Acho que foram aquelas discussões em defesa do Atlético que me mostraram o caminho a seguir: amar o Atlético por tudo que ele representa; difundir o Atlético por todos os cantos que passo; defender o Atlético contra tudo e contra todos, mesmo que isso possa me obrigar a fazer grandes sacrifícios (Rubro-Negro é quem tem raça) e eu sou Rubro-Negro, incondicionalmente.

Por isso, domingo lutarei mais um assalto ao lado do Atlético e contra o inimigo tricolor. Lutarei o bom combate – esteja claro – no grito, na raça, na emoção. Domingo, serei atleticano como nunca, ou como sempre, ou como era em 1990, ano em que o Atlético bateu o coxa e o Paraná como se fosse um rolo compressor avançando sobre uma montanha de ossos. Cutucaram a onça com vara curta. Domingo é dia de a onça beber água. E a sede vai ser do tamanho de 25 mil gargantas secas de tanto vibrar.

Domingo, o Paraná vai pagar pelo que fez e pelo que não fez, quem viver verá. E aí, o Fessor Salsicha vai entender, definitivamente, o porquê do nosso amor pelo Atlético. Vai entender por que a gente torce por um time como o Atlético. Ah, e antes que eu me esqueça: anos depois, peguei um daqueles livros onde eu escrevia poemas para a Luciana Patrícia. Encontrei lá um dos poemas, achei bonito – até que pra um guri de 14, 15 anos não era tão mau - e resolvi colocar num site de poemas que havia na Internet. Postei sem a menor pretensão, mas postei. Aos curiosos, transcrevo o poema, in verbis:

Os tímidos entenderão por certo
Os versos da minha poesia errante
Pois só nós sabemos estar perto
Da musa que está sempre tão distante.

Quantas noites eu perdi tentando
Ganhar dela ao menos um carinho
Mas ela ia embora, evaporando,
E eu ficava mais uma vez sozinho.

Tantas vezes eu voltei para casa
Abandonado e triste assim como um menino
Me agarrando a uma esperança rasa
De tê-la junto a mim como um destino.

E tantas vezes fiquei esperando
Saber de você qualquer notícia
Que acabei enfim me acostumando
A ser só, por você, Patrícia.


(Mas quem disse que amor platônico é amor impossível? Amor platônico é ela vindo e eu invisível).
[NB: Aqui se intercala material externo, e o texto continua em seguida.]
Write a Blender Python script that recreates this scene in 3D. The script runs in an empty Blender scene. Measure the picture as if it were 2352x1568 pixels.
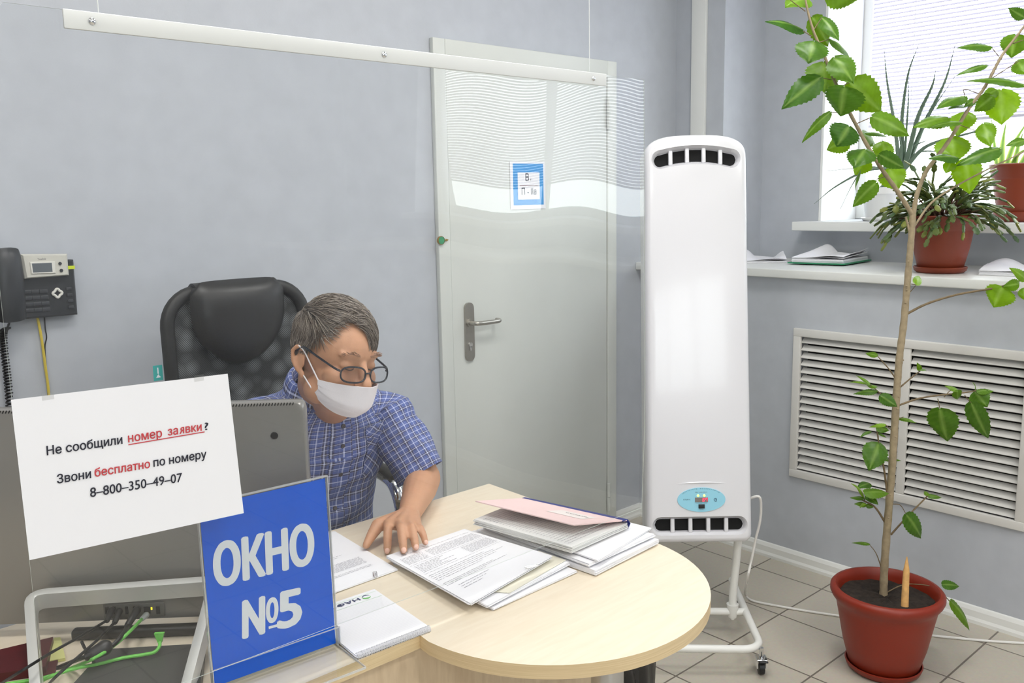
import bpy, bmesh, math, random
import numpy as np
from mathutils import Vector, Matrix, Quaternion

random.seed(7)
rng = np.random.default_rng(11)
SC = bpy.context.scene
COL = SC.collection
PI = math.pi

# ------------------------------------------------------------------ camera
F_PX, PITCH, ROLL, YAW, EYE = 2032.57, 0.1580496, 0.01803111, 0.7336937, 1.5
FW = np.array([math.sin(YAW)*math.cos(PITCH), math.cos(YAW)*math.cos(PITCH), -math.sin(PITCH)])
_r = np.array([math.cos(YAW), -math.sin(YAW), 0.0]); _d = np.cross(FW, _r)
RT = _r*math.cos(ROLL) + _d*math.sin(ROLL)
DN = _d*math.cos(ROLL) - _r*math.sin(ROLL)
CP = np.array([0, 0, EYE])
cam_data = bpy.data.cameras.new('camera')
cam = bpy.data.objects.new('camera', cam_data); COL.objects.link(cam)
cam_data.sensor_width = 36.0; cam_data.sensor_fit = 'HORIZONTAL'
cam_data.lens = F_PX/2352*36.0
cam_data.clip_start = 0.05
cam.matrix_world = Matrix(((RT[0], -DN[0], -FW[0], 0), (RT[1], -DN[1], -FW[1], 0), (RT[2], -DN[2], -FW[2], EYE), (0, 0, 0, 1)))
SC.camera = cam

def at(x, y, **k):
    """world point seen at a photograph pixel, on the plane x=, y=, z= or at depth D="""
    v = (x-1176)*RT + (y-784)*DN + F_PX*FW
    if 'z' in k: t = (k['z']-EYE)/v[2]
    elif 'X' in k: t = k['X']/v[0]
    elif 'Y' in k: t = k['Y']/v[1]
    else: t = k['D']/F_PX
    return Vector(CP + t*v)

# ------------------------------------------------------------------ light
SC.view_settings.view_transform = 'Standard'
SC.view_settings.look = 'None'
SC.view_settings.gamma = 1.0
SC.view_settings.use_curve_mapping = False
SC.view_settings.exposure = -1.05
SC.cycles.max_bounces = 10
SC.cycles.diffuse_bounces = 5
SC.cycles.glossy_bounces = 4
SC.cycles.transmission_bounces = 6
SC.cycles.transparent_max_bounces = 16
SC.cycles.sample_clamp_indirect = 6.0
SC.cycles.caustics_reflective = False
SC.cycles.caustics_refractive = False

world = bpy.data.worlds.new('overcast_sky'); SC.world = world
world.use_nodes = True
_bg = world.node_tree.nodes['Background']
_bg.inputs['Color'].default_value = (0.93, 0.97, 1.0, 1)
_bg.inputs['Strength'].default_value = 15.0

LAMP_W = 33.0
def area_lamp(name, loc, rot, sx, sy, watts, col=(1, 1, 1)):
    l = bpy.data.lights.new(name, 'AREA'); l.shape = 'RECTANGLE'; l.size = sx; l.size_y = sy
    l.energy = watts; l.color = col
    o = bpy.data.objects.new(name, l); COL.objects.link(o); o.location = loc; o.rotation_euler = rot
    return o
CEIL = 3.0
LAMPS = [(0.6, 1.2), (2.1, 1.2), (0.6, -0.8), (2.1, -0.8), (-1.2, 0.4), (-1.2, -1.6), (1.0, -2.6)]
for i, (lx, ly) in enumerate(LAMPS):
    area_lamp('ceiling_lamp_light', (lx, ly, CEIL-0.035), (0, 0, 0), 0.56, 0.56, LAMP_W, (1.0, 0.985, 0.96))
WIN = [(0.35, 2.06), (-2.65, -0.55)]      # window openings along the right wall (y range)
WZ0, WZ1 = 1.384, 2.78
for (a, b) in WIN:
    p = area_lamp('window_sky_portal', (4.14, (a+b)/2, (WZ0+WZ1)/2), (0, PI/2, 0), WZ1-WZ0, b-a, 1.0)
    p.data.cycles.is_portal = True
FWX, FWZ = (-2.6, -0.4), (1.1, 2.4)       # unseen window opening added behind the viewer for frontal light (x range, z range)
p = area_lamp('window_sky_portal', ((FWX[0]+FWX[1])/2, -4.14, (FWZ[0]+FWZ[1])/2), (PI/2, 0, PI), FWX[1]-FWX[0], FWZ[1]-FWZ[0], 1.0)
p.data.cycles.is_portal = True

# ------------------------------------------------------------------ helpers
def lin(c):
    c = np.array(c[:3], float)/255.0
    return tuple(np.where(c <= 0.04045, c/12.92, ((c+0.055)/1.055)**2.4)) + (1.0,)

def mat(name, col, rough=0.5, metal=0.0, spec=0.5, noise=None, bump=None, coat=0.0, trans=0.0, emit=None, subsurf=0.0):
    """noise=(scale, amount, (sx,sy,sz)) varies the colour; bump=(scale, strength)"""
    m = bpy.data.materials.new(name); m.use_nodes = True
    nt = m.node_tree; b = nt.nodes['Principled BSDF']
    c = lin(col)
    b.inputs['Base Color'].default_value = c
    b.inputs['Roughness'].default_value = rough
    b.inputs['Metallic'].default_value = metal
    b.inputs['Specular IOR Level'].default_value = spec
    if coat: b.inputs['Coat Weight'].default_value = coat; b.inputs['Coat Roughness'].default_value = 0.05
    if trans: b.inputs['Transmission Weight'].default_value = trans
    if subsurf:
        b.inputs['Subsurface Weight'].default_value = subsurf
        b.inputs['Subsurface Radius'].default_value = (0.008, 0.003, 0.0015)
        b.inputs['Subsurface Scale'].default_value = 1.0
    if emit: b.inputs['Emission Color'].default_value = lin(emit[0]); b.inputs['Emission Strength'].default_value = emit[1]
    if noise or bump:
        tc = nt.nodes.new('ShaderNodeTexCoord')
    if noise:
        mp = nt.nodes.new('ShaderNodeMapping'); nt.links.new(tc.outputs['Object'], mp.inputs['Vector'])
        if len(noise) > 2: mp.inputs['Scale'].default_value = noise[2]
        n = nt.nodes.new('ShaderNodeTexNoise'); n.inputs['Scale'].default_value = noise[0]; n.inputs['Detail'].default_value = 4
        nt.links.new(mp.outputs['Vector'], n.inputs['Vector'])
        r = nt.nodes.new('ShaderNodeValToRGB')
        r.color_ramp.elements[0].position = 0.3; r.color_ramp.elements[1].position = 0.7
        a = noise[1]
        r.color_ramp.elements[0].color = tuple(x*(1-a) for x in c[:3]) + (1,)
        r.color_ramp.elements[1].color = tuple(min(1, x*(1+a)) for x in c[:3]) + (1,)
        nt.links.new(n.outputs['Fac'], r.inputs['Fac']); nt.links.new(r.outputs['Color'], b.inputs['Base Color'])
    if bump:
        n2 = nt.nodes.new('ShaderNodeTexNoise'); n2.inputs['Scale'].default_value = bump[0]; n2.inputs['Detail'].default_value = 3
        nt.links.new(tc.outputs['Object'], n2.inputs['Vector'])
        bp = nt.nodes.new('ShaderNodeBump'); bp.inputs['Strength'].default_value = bump[1]; bp.inputs['Distance'].default_value = 0.002
        nt.links.new(n2.outputs['Fac'], bp.inputs['Height']); nt.links.new(bp.outputs['Normal'], b.inputs['Normal'])
    return m

def clear_mat(name, tint=(0.985, 0.99, 0.99), refl=0.05, rough=0.01, haze=0.0, haze_col=(0.9, 0.92, 0.93)):
    """thin clear plastic or glass: see-through with a Schlick reflection and a little surface haze"""
    m = bpy.data.materials.new(name); m.use_nodes = True
    nt = m.node_tree; nt.nodes.clear()
    out = nt.nodes.new('ShaderNodeOutputMaterial')
    tr = nt.nodes.new('ShaderNodeBsdfTransparent'); tr.inputs['Color'].default_value = tint + (1,)
    gl = nt.nodes.new('ShaderNodeBsdfGlossy'); gl.inputs['Roughness'].default_value = rough
    lw = nt.nodes.new('ShaderNodeLayerWeight'); lw.inputs['Blend'].default_value = 0.5
    pw = nt.nodes.new('ShaderNodeMath'); pw.operation = 'POWER'; pw.inputs[1].default_value = 5.0
    ma = nt.nodes.new('ShaderNodeMath'); ma.operation = 'MULTIPLY_ADD'; ma.inputs[1].default_value = 1-refl; ma.inputs[2].default_value = refl
    nt.links.new(lw.outputs['Facing'], pw.inputs[0]); nt.links.new(pw.outputs[0], ma.inputs[0])
    mx = nt.nodes.new('ShaderNodeMixShader'); nt.links.new(ma.outputs[0], mx.inputs[0])
    base = tr.outputs[0]
    if haze > 0:
        df = nt.nodes.new('ShaderNodeBsdfDiffuse'); df.inputs['Color'].default_value = haze_col + (1,)
        m2 = nt.nodes.new('ShaderNodeMixShader'); m2.inputs[0].default_value = haze
        nt.links.new(tr.outputs[0], m2.inputs[1]); nt.links.new(df.outputs[0], m2.inputs[2]); base = m2.outputs[0]
    nt.links.new(base, mx.inputs[1]); nt.links.new(gl.outputs[0], mx.inputs[2])
    nt.links.new(mx.outputs[0], out.inputs['Surface'])
    return m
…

Em outubro de 2004, a Luciana Patrícia encontrou o poema na Internet e me mandou um e-mail emocionante agradecendo a homenagem: apenas isso, nada mais. Mas eu, romântico incorrigível, senti-me recompensado ao constatar o quanto havia agido certo desprezando tantas lições inúteis e empregando o meu tempo fazendo versos pra ela.

Nesta vida, o amor é o que vale. Seja o amor por um time, seja o amor por uma mulher, seja o amor por uma causa. E o que nesta vida não for amor, talvez seja Complexo de Golgi, ou MRV, ou Gimnosperma, ou uma dessas coisas que a gente aprende para esquecer e que, em verdade, não servem mesmo para nada. Nesta vida, o amor é o que vale e o que nesta vida não for amor talvez seja coxa, talvez seja Paraná Clube, ou uma dessas coisas que não servem para nada.